● STATED PROBLEM
In the data that follows, count the lines in which the word "this" occurs, and report that figure alone.

● ROWS
>> Start
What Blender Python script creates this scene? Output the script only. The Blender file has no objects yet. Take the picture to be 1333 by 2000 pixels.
>> End
>> Start
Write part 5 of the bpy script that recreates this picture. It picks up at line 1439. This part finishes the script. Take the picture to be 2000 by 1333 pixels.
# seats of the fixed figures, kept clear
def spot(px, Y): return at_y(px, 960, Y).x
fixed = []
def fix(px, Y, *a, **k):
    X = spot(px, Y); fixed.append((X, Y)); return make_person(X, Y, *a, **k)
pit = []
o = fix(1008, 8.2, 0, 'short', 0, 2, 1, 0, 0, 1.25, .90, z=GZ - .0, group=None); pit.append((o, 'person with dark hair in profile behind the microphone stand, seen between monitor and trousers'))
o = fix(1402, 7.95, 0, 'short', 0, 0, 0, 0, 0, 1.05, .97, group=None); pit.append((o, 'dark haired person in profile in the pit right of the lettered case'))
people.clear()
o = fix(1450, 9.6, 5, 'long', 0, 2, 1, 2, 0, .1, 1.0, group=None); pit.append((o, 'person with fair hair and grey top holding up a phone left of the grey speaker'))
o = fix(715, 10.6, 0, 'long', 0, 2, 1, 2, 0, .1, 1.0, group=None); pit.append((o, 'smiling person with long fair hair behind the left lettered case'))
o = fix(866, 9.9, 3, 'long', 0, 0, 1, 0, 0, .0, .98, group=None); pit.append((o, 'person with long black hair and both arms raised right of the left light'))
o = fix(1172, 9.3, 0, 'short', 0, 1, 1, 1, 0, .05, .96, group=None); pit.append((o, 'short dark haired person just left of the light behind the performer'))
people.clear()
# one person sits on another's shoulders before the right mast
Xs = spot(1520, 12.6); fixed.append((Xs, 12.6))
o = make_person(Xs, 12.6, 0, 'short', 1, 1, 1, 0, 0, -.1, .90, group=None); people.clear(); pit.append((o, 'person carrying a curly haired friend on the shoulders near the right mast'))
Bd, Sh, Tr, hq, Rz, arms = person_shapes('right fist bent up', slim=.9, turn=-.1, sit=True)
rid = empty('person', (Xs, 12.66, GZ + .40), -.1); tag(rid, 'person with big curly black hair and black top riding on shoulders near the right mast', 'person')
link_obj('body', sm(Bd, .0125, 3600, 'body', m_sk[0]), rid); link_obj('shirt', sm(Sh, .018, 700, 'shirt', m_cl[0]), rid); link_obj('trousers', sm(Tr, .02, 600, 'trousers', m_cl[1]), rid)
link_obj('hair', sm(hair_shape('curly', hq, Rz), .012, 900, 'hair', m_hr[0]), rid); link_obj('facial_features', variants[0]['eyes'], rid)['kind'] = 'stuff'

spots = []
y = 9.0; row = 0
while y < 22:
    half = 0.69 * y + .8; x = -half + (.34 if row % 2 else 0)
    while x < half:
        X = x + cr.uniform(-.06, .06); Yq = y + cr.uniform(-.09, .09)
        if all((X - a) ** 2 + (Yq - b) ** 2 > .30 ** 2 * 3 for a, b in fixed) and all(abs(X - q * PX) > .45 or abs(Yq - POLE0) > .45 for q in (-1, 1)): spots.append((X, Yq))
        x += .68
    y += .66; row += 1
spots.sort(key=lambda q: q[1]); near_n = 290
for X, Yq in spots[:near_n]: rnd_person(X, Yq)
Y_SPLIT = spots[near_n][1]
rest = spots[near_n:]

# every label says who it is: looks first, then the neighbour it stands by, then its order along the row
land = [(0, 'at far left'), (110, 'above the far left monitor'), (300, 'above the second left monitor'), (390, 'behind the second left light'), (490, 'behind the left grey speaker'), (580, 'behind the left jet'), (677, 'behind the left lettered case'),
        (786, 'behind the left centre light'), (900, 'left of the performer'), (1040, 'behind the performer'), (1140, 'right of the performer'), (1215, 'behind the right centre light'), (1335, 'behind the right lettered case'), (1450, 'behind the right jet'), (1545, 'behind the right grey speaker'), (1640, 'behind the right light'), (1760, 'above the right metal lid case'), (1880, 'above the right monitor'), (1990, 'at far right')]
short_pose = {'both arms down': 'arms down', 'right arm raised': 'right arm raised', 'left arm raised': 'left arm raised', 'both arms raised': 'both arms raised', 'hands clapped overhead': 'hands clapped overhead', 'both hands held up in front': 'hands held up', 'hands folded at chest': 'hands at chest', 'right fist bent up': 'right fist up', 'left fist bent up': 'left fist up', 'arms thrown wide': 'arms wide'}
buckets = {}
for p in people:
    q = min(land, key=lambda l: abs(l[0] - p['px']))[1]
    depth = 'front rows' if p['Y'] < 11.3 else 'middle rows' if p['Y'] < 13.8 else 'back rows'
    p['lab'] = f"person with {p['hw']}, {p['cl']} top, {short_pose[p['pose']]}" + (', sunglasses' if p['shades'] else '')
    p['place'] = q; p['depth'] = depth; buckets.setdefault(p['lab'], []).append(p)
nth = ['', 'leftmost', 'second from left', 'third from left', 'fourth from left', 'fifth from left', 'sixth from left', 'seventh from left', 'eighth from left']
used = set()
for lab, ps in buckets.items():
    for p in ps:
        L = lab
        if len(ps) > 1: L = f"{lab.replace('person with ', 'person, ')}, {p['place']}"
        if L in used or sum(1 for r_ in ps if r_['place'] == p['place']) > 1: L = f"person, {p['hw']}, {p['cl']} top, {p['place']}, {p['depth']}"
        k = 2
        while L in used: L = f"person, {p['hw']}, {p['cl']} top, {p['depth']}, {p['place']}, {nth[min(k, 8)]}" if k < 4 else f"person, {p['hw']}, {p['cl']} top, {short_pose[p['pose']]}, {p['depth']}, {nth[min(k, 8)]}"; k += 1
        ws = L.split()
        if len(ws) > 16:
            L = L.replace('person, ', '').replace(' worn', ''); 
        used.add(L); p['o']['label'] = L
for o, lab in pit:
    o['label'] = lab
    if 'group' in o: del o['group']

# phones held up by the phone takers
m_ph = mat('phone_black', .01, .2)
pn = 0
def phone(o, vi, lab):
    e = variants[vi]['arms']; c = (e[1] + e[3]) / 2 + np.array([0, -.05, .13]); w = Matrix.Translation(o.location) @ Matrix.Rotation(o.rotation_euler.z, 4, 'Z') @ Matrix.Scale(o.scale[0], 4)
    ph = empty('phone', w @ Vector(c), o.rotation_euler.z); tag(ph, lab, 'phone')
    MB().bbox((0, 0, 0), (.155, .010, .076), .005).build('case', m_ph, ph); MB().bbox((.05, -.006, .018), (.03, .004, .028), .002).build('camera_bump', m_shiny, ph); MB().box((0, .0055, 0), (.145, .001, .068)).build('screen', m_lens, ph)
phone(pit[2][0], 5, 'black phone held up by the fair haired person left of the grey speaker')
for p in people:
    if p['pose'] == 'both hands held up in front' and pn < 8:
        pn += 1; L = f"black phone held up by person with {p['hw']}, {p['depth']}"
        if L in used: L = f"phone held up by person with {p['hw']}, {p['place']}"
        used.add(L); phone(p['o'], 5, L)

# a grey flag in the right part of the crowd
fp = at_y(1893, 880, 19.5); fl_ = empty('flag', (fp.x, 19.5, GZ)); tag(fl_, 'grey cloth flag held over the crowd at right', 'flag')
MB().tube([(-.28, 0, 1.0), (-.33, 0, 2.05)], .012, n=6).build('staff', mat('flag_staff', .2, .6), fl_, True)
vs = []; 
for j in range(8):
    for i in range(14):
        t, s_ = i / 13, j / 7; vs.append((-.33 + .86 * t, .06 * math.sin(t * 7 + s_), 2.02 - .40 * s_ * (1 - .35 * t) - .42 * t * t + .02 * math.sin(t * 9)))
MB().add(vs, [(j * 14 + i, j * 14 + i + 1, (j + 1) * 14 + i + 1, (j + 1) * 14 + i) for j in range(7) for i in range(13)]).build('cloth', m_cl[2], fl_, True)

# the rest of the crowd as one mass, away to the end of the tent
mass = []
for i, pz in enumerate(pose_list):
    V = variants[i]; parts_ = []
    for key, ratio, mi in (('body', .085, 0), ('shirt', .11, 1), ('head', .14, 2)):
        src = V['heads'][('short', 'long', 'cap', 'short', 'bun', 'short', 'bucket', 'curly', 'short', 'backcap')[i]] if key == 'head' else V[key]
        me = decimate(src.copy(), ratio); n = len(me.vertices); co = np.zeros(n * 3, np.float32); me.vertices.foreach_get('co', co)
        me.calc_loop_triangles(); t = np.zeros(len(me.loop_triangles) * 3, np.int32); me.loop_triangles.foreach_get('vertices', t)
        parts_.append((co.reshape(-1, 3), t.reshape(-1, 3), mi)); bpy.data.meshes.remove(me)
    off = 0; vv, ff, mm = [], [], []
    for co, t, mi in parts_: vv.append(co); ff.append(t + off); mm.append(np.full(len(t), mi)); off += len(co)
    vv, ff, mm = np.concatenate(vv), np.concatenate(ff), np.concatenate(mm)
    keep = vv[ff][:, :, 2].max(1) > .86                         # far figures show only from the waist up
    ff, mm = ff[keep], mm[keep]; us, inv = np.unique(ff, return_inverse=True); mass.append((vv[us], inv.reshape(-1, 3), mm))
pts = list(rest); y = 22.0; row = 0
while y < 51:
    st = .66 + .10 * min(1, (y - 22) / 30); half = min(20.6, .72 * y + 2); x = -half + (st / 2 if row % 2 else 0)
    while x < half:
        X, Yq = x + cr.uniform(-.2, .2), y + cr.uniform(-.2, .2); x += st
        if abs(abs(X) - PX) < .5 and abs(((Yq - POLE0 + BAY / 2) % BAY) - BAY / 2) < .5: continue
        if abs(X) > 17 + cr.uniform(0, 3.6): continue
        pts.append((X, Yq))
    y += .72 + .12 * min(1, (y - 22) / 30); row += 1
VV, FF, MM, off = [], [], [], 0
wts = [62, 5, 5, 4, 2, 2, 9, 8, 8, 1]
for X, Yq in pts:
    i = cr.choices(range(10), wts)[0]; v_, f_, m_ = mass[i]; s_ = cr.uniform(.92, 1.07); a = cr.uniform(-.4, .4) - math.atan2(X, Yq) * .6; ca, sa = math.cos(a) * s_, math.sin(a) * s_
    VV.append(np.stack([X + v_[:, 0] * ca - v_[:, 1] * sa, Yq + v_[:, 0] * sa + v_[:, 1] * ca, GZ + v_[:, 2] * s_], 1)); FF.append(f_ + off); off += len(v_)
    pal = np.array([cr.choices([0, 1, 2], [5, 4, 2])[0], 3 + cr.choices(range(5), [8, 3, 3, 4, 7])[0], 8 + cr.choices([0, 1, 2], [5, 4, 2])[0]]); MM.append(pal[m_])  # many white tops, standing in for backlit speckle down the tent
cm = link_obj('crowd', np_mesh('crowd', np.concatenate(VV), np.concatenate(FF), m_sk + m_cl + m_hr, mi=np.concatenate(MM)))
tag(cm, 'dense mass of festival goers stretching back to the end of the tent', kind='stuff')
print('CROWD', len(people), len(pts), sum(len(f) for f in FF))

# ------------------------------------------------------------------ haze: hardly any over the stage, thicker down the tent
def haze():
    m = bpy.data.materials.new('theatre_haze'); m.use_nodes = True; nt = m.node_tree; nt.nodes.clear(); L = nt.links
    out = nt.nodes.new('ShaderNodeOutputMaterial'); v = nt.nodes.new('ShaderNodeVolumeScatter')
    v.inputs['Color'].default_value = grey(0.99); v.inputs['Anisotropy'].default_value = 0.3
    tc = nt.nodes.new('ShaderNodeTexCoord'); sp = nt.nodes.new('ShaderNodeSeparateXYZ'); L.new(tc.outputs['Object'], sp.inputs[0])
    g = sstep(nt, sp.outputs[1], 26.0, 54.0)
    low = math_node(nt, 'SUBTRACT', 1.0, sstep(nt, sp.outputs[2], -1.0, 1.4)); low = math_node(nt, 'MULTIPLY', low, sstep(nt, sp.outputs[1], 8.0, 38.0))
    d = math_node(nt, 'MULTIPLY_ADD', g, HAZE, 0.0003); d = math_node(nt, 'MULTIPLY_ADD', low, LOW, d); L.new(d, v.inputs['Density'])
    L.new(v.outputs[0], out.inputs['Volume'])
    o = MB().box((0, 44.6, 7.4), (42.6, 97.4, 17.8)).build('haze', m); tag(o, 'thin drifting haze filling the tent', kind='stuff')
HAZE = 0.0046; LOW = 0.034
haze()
>> End
● EXERCISE RESULT
2